Para tanto, insigne frisar que a utilização da astreinte como forma de compelir o genitor não guardião a cumprir o período de visitação não exclui que o filho que se sente desamparado afetivamente também entre com uma ação indenizatória por abandono afetivo. Esse é o atual entendimento do Superior Tribunal de Justiça acerca do tema.[46]
Ainda que a multa seja aplicada, existe a possibilidade de ela não ser eficaz, razão pela qual o filho também pode se valer do ressarcimento financeiro pelo dano moral que lhe foi causado, pois possuem finalidades diversas. A astreinte busca forçar o cumprimento das visitas, já a reparação material por omissão afetiva visa reparar dano psíquico sofrido pelo filho que foi rejeitado durante sua infância e adolescência, servindo como meio de compensação, e não como forma de estabelecer afeto, que há anos não vem sendo cultivado pela total omissão e ausência paterna ou materna. Assim, notadamente a multa tem caráter preventivo, enquanto a indenização por abandono afetivo tem caráter reparatório.
Ressalta-se que, como bem referido por Helena de Azeredo Orselli:
“[…] está se defendendo o cumprimento do direito à convivência familiar do filho com o genitor não guardião, ainda que esse não demonstre interesse no relacionamento, desde que a convivência entre eles seja saudável, não haja risco à integridade física, nem psicológica, nem intelectual do filho, enfim, seja um relacionamento, se não pautado pelo amor, ao menos, pelo respeito.”[47]

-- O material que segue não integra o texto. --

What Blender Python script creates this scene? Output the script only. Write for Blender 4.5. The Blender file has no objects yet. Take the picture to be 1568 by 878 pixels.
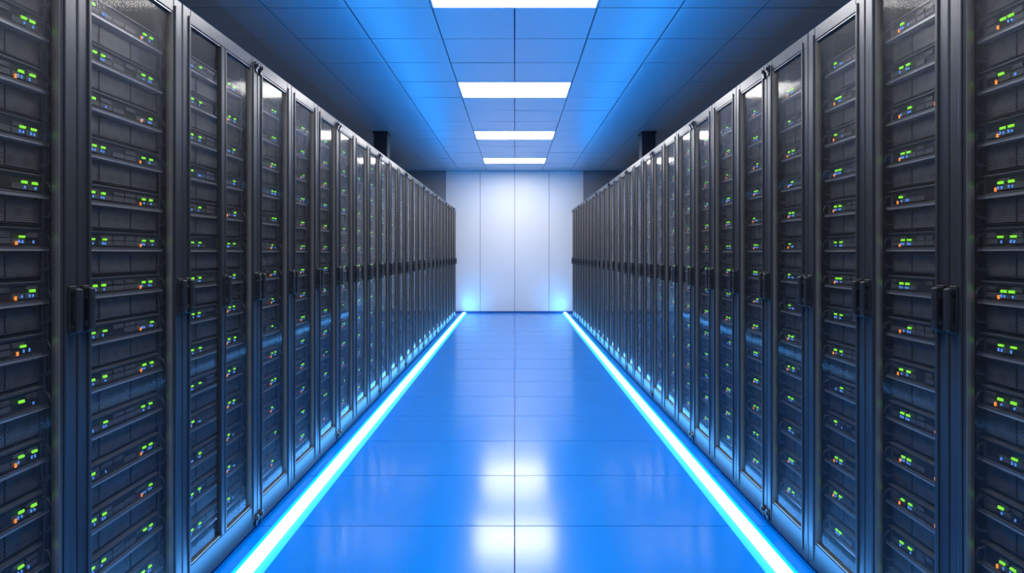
import bpy, bmesh, math, random
from mathutils import Vector, Matrix

scene = bpy.context.scene
scene.view_settings.view_transform = 'Standard'
scene.view_settings.look = 'None'

# ------------------------------------------------------------------ layout
CAM_H = 1.285
CEIL = 3.065
RX = 1.2            # rack front plane
RACK_H = 2.19
RACK_D = 0.60
Y0, Y1 = -3.0, 12.2  # room extent
SIDE = 3.0
TILE = 0.59

# ------------------------------------------------------------------ materials
def new_mat(name):
    m = bpy.data.materials.new(name)
    m.use_nodes = True
    nt = m.node_tree
    return m, nt, nt.nodes['Principled BSDF'], nt.nodes['Material Output']

def pmat(name, col, rough=0.5, metal=0.0, noise=0.0, nscale=30, spec=0.5, bump=0.0, coat=0.0):
    m, nt, b, o = new_mat(name)
    b.inputs['Base Color'].default_value = (*col, 1)
    b.inputs['Roughness'].default_value = rough
    b.inputs['Metallic'].default_value = metal
    b.inputs['Specular IOR Level'].default_value = spec
    b.inputs['Coat Weight'].default_value = coat
    if noise or bump:
        tc = nt.nodes.new('ShaderNodeTexCoord')
        n = nt.nodes.new('ShaderNodeTexNoise'); n.inputs['Scale'].default_value = nscale
        n.inputs['Detail'].default_value = 4
        nt.links.new(tc.outputs['Object'], n.inputs['Vector'])
        if noise:
            mr = nt.nodes.new('ShaderNodeMapRange')
            mr.inputs['To Min'].default_value = max(0, rough-noise)
            mr.inputs['To Max'].default_value = min(1, rough+noise)
            nt.links.new(n.outputs['Fac'], mr.inputs['Value'])
            nt.links.new(mr.outputs['Result'], b.inputs['Roughness'])
        if bump:
            bp = nt.nodes.new('ShaderNodeBump'); bp.inputs['Strength'].default_value = bump
            bp.inputs['Distance'].default_value = 0.002
            nt.links.new(n.outputs['Fac'], bp.inputs['Height'])
            nt.links.new(bp.outputs['Normal'], b.inputs['Normal'])
    return m

def emat(name, col, strength, tiny=False):
    m, nt, b, o = new_mat(name)
    b.inputs['Base Color'].default_value = (*[min(1, c) for c in col], 1)
    b.inputs['Emission Color'].default_value = (*col, 1)
    b.inputs['Emission Strength'].default_value = strength
    if tiny:
        m.cycles.emission_sampling = 'NONE'
    return m

def mathnode(nt, op, a, b=None):
    n = nt.nodes.new('ShaderNodeMath'); n.operation = op
    for i, v in enumerate((a, b)):
        if v is None: continue
        if isinstance(v, (int, float)): n.inputs[i].default_value = v
        else: nt.links.new(v, n.inputs[i])
    return n.outputs[0]

def hole_mask(nt, pitch, rad):
    """round perforations in the object's YZ plane (staggered rows): 1 = hole"""
    L = nt.links
    tc = nt.nodes.new('ShaderNodeTexCoord')
    sp = nt.nodes.new('ShaderNodeSeparateXYZ'); L.new(tc.outputs['Object'], sp.inputs[0])
    M = lambda op, a, b=None: mathnode(nt, op, a, b)
    v = M('DIVIDE', sp.outputs['Z'], pitch*0.866)
    row = M('FLOOR', v)
    off = M('MULTIPLY', M('MODULO', row, 2.0), 0.5)
    u = M('ADD', M('DIVIDE', sp.outputs['Y'], pitch), off)
    fu = M('SUBTRACT', M('SUBTRACT', u, M('FLOOR', u)), 0.5)
    fv = M('SUBTRACT', M('SUBTRACT', v, row), 0.5)
    d = M('SQRT', M('ADD', M('MULTIPLY', fu, fu), M('MULTIPLY', fv, fv)))
    return M('LESS_THAN', d, rad)

M_frame = pmat('rack_frame_metal', (0.055, 0.057, 0.061), 0.33, 0.72, spec=0.5)
M_carc = pmat('rack_carcass', (0.02, 0.021, 0.023), 0.5, 0.3)
M_chas = pmat('server_chassis', (0.12, 0.118, 0.115), 0.42, 0.2, noise=0.08, nscale=18)
M_dark = pmat('server_bay_dark', (0.015, 0.015, 0.017), 0.5)
M_lip = pmat('server_lip_steel', (0.52, 0.51, 0.50), 0.3, 0.5)
M_bezel = pmat('door_bezel', (0.34, 0.31, 0.28), 0.3, 0.8)
M_handle = pmat('handle_black', (0.015, 0.016, 0.018), 0.3, 0.1, spec=0.5)
M_cable = pmat('cable_black', (0.05, 0.05, 0.055), 0.3, 0.0)
M_screw = pmat('latch_metal', (0.12, 0.12, 0.13), 0.25, 0.9)
M_green = emat('led_green', (0.24, 0.85, 0.03), 1.3, True)
M_blue = emat('led_blue', (0.12, 0.35, 1.0), 0.9, True)
M_orange = emat('led_orange', (1.0, 0.27, 0.03), 1.5, True)

# vent grille : dark holes in grey plate
M_grille, nt, b, o = new_mat('server_vent_grille')
hm = hole_mask(nt, 0.0065, 0.36)
mx = nt.nodes.new('ShaderNodeMix'); mx.data_type = 'RGBA'
mx.inputs[6].default_value = (0.165, 0.163, 0.16, 1); mx.inputs[7].default_value = (0.015, 0.015, 0.017, 1)
nt.links.new(hm, mx.inputs[0]); nt.links.new(mx.outputs[2], b.inputs['Base Color'])
b.inputs['Roughness'].default_value = 0.45; b.inputs['Metallic'].default_value = 0.2

# perforated + glazed door
M_door, nt, b, o = new_mat('door_perforated_glass')
hm = hole_mask(nt, 0.0055, 0.46)
b.inputs['Base Color'].default_value = (0.02, 0.02, 0.022, 1)
b.inputs['Roughness'].default_value = 0.4
b.inputs['Specular IOR Level'].default_value = 0.3
tr = nt.nodes.new('ShaderNodeBsdfTransparent'); tr.inputs[0].default_value = (0.95, 0.95, 0.95, 1)
m1 = nt.nodes.new('ShaderNodeMixShader')
nt.links.new(hm, m1.inputs[0]); nt.links.new(b.outputs[0], m1.inputs[1]); nt.links.new(tr.outputs[0], m1.inputs[2])
gl = nt.nodes.new('ShaderNodeBsdfGlossy'); gl.inputs['Roughness'].default_value = 0.07
lw = nt.nodes.new('ShaderNodeLayerWeight'); lw.inputs['Blend'].default_value = 0.5
fz = mathnode(nt, 'ADD', mathnode(nt, 'MULTIPLY', mathnode(nt, 'POWER', lw.outputs['Facing'], 6.3), 0.95), 0.004)
m2 = nt.nodes.new('ShaderNodeMixShader')
nt.links.new(fz, m2.inputs[0]); nt.links.new(m1.outputs[0], m2.inputs[1]); nt.links.new(gl.outputs[0], m2.inputs[2])
nt.links.new(m2.outputs[0], o.inputs['Surface'])

RMATS = [M_frame, M_carc, M_chas, M_dark, M_lip, M_bezel, M_handle, M_cable, M_screw,
         M_green, M_blue, M_orange, M_grille, M_door]
(FR, CA, CH, DK, LP, BZ, HD, CB, SC, GR, BL, OR, GI, DO) = range(14)

# ------------------------------------------------------------------ mesh builder
class MB:
    def __init__(self):
        self.v = []; self.f = []; self.m = []; self.s = []
    def box(self, x0, x1, y0, y1, z0, z1, mat, bev=0.0):
        if bev:
            bm = bmesh.new()
            bmesh.ops.create_cube(bm, size=1)
            for v in bm.verts:
                v.co = Vector(((x0+x1)/2 + v.co.x*(x1-x0), (y0+y1)/2 + v.co.y*(y1-y0), (z0+z1)/2 + v.co.z*(z1-z0)))
            bmesh.ops.bevel(bm, geom=bm.edges[:], offset=bev, segments=2, affect='EDGES', profile=0.5)
            self.add_bm(bm, mat); bm.free(); return
        n = len(self.v)
        self.v += [(x0,y0,z0),(x1,y0,z0),(x1,y1,z0),(x0,y1,z0),(x0,y0,z1),(x1,y0,z1),(x1,y1,z1),(x0,y1,z1)]
        for q in ((0,3,2,1),(4,5,6,7),(0,1,5,4),(1,2,6,5),(2,3,7,6),(3,0,4,7)):
            self.f.append([n+i for i in q]); self.m.append(mat); self.s.append(False)
    def add_bm(self, bm, mat, smooth=False):
        n = len(self.v)
        bm.verts.index_update()
        self.v += [tuple(v.co) for v in bm.verts]
        for f in bm.faces:
            self.f.append([n+v.index for v in f.verts]); self.m.append(mat); self.s.append(smooth)
    def quad(self, pts, mat):
        n = len(self.v); self.v += pts
        self.f.append([n,n+1,n+2,n+3]); self.m.append(mat); self.s.append(False)
    def cyl(self, c, r, length, axis, mat, seg=12):
        bm = bmesh.new()
        bmesh.ops.create_cone(bm, cap_ends=True, segments=seg, radius1=r, radius2=r, depth=length)
        R = {'x': Matrix.Rotation(math.pi/2, 4, 'Y'), 'y': Matrix.Rotation(math.pi/2, 4, 'X'), 'z': Matrix.Identity(4)}[axis]
        bmesh.ops.transform(bm, matrix=Matrix.Translation(c) @ R, verts=bm.verts)
        self.add_bm(bm, mat); bm.free()
    def tube(self, pts, r, mat, seg=6):
        pts = [Vector(p) for p in pts]
        n0 = len(self.v)
        for i, p in enumerate(pts):
            t = (pts[min(i+1, len(pts)-1)] - pts[max(i-1, 0)]).normalized()
            a = t.cross(Vector((0, 1, 0)))
            if a.length < 1e-3: a = t.cross(Vector((0, 0, 1)))
            a.normalize(); c = t.cross(a).normalized()
            for k in range(seg):
                th = 2*math.pi*k/seg
                self.v.append(tuple(p + a*math.cos(th)*r + c*math.sin(th)*r))
        for i in range(len(pts)-1):
            for k in range(seg):
                k2 = (k+1) % seg
                self.f.append([n0+i*seg+k, n0+i*seg+k2, n0+(i+1)*seg+k2, n0+(i+1)*seg+k]); self.m.append(mat); self.s.append(True)
    def mesh(self, name, mats):
        me = bpy.data.meshes.new(name)
        me.from_pydata(self.v, [], self.f)
        for m in mats: me.materials.append(m)
        me.polygons.foreach_set('material_index', self.m)
        me.polygons.foreach_set('use_smooth', self.s)
        me.update()
        return me

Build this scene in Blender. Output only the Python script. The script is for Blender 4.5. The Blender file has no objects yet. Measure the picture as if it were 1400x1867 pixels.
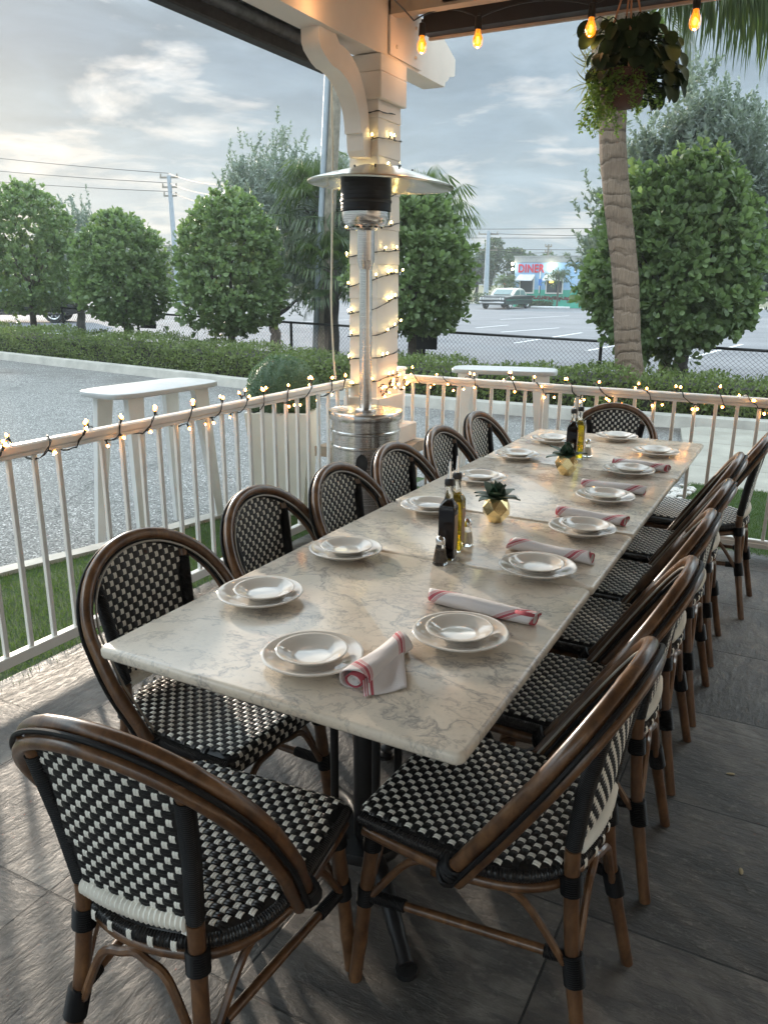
import bpy, math, random
import numpy as np
from mathutils import Vector, Matrix
PI = math.pi; RAD = math.radians
S = bpy.context.scene
COL = S.collection
# ------------------------------------------------------------ camera, sky, sun, exposure
cd = bpy.data.cameras.new('camera'); cam = bpy.data.objects.new('camera', cd); COL.objects.link(cam)
S.camera = cam
Rm = Matrix(((0.8823, -0.1381, 0.4500), (0.4706, 0.2411, -0.8487), (0.0087, 0.9606, 0.2777)))
ex = Vector(Rm.col[0]).normalized(); ez = Vector(Rm.col[2]); ez = (ez - ex * ez.dot(ex)).normalized(); ey = ez.cross(ex)
M3 = Matrix((ex, ey, ez)).transposed().to_4x4()
cam.matrix_world = Matrix.Translation((0, 0, 1.53)) @ M3
cd.sensor_fit = 'VERTICAL'; cd.sensor_height = 36; cd.lens = 36 * 1446 / 1867
cd.clip_start = 0.05; cd.clip_end = 2000
SUN_EL = RAD(11.5); sdir = Vector((-.83, .56, 0)).normalized() * math.cos(SUN_EL) + Vector((0, 0, math.sin(SUN_EL)))
W = bpy.data.worlds.new('World'); S.world = W; W.use_nodes = True
sl = bpy.data.lights.new('sun', 'SUN'); sl.energy = 1.35; sl.angle = RAD(2.2); sl.color = (1, .86, .7)
so = bpy.data.objects.new('sun', sl); COL.objects.link(so); so.rotation_euler = sdir.to_track_quat('Z', 'Y').to_euler()
S.view_settings.view_transform = 'Standard'; S.view_settings.look = 'None'; S.view_settings.gamma = 1
S.view_settings.exposure = 1.85
S.render.engine = 'CYCLES'
S.cycles.use_denoising = True
S.cycles.max_bounces = 8; S.cycles.diffuse_bounces = 4; S.cycles.transparent_max_bounces = 12
S.cycles.sample_clamp_indirect = 6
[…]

Sob esse prisma, concluo que a multa, por si só, não tem força para despertar o amor de um pai por um filho, ela é apenas um meio de impulsão que tenta, lucidamente, aproximar ambos, para que nesses momentos de convivência oportunize-se o nascimento desse sentimento fraterno. Efetivamente, o amor não se impõe, mas formas de viabilizar o seu surgimento devem ser proporcionadas, sob pena de se estar retirando a chance da formação psicossocial plena de um ser humano ainda em desenvolvimento.
Valendo-se da máxima “melhor prevenir do que remediar”, a aplicação da multa deve ser estimulada sempre quando não se mostrar prejudicial aos interesses da criança envolvida, já que a convivência, mesmo que inicialmente forçada, pode se transformar em laços de amor, enquanto a indenização por abandono afetivo nada mais é do que a compensação pela falta de afeto. Ou seja, para que os casos de omissão paterna tornem-se cada vez mais remotos, se faz necessária a atuação do Estado, que irá se valer de meios preventivos a um futuro abandono afetivo, cujos danos, mesmo que sejam reparados de forma pecuniária, ficarão perpetuados na alma dessa pessoa pelo resto de sua vida.
4.3 EFEITOS REFLEXOS
A convivência entre pais e filhos é essencial para a formação saudável da personalidade de um ser humano completo afetivamente, livre de traumas na vida adulta. Todavia, existem casos em que os genitores não conseguem proporcionar a devida criação e educação de seus filhos, devendo a convivência ser suspensa por algum tempo, ou até mesmo por tempo indeterminado.
Quando qualquer comportamento ou atos praticados pelo genitor guardião estejam frustrando e, com isso, rompendo a necessária e indispensável convivência do filho com o genitor visitante, acarretando em um distanciamento na sua relação, autoriza-se que a guarda seja modificada (invertida) em prol do genitor não guardião ou suspensa judicialmente, dependendo da análise das circunstâncias do caso concreto.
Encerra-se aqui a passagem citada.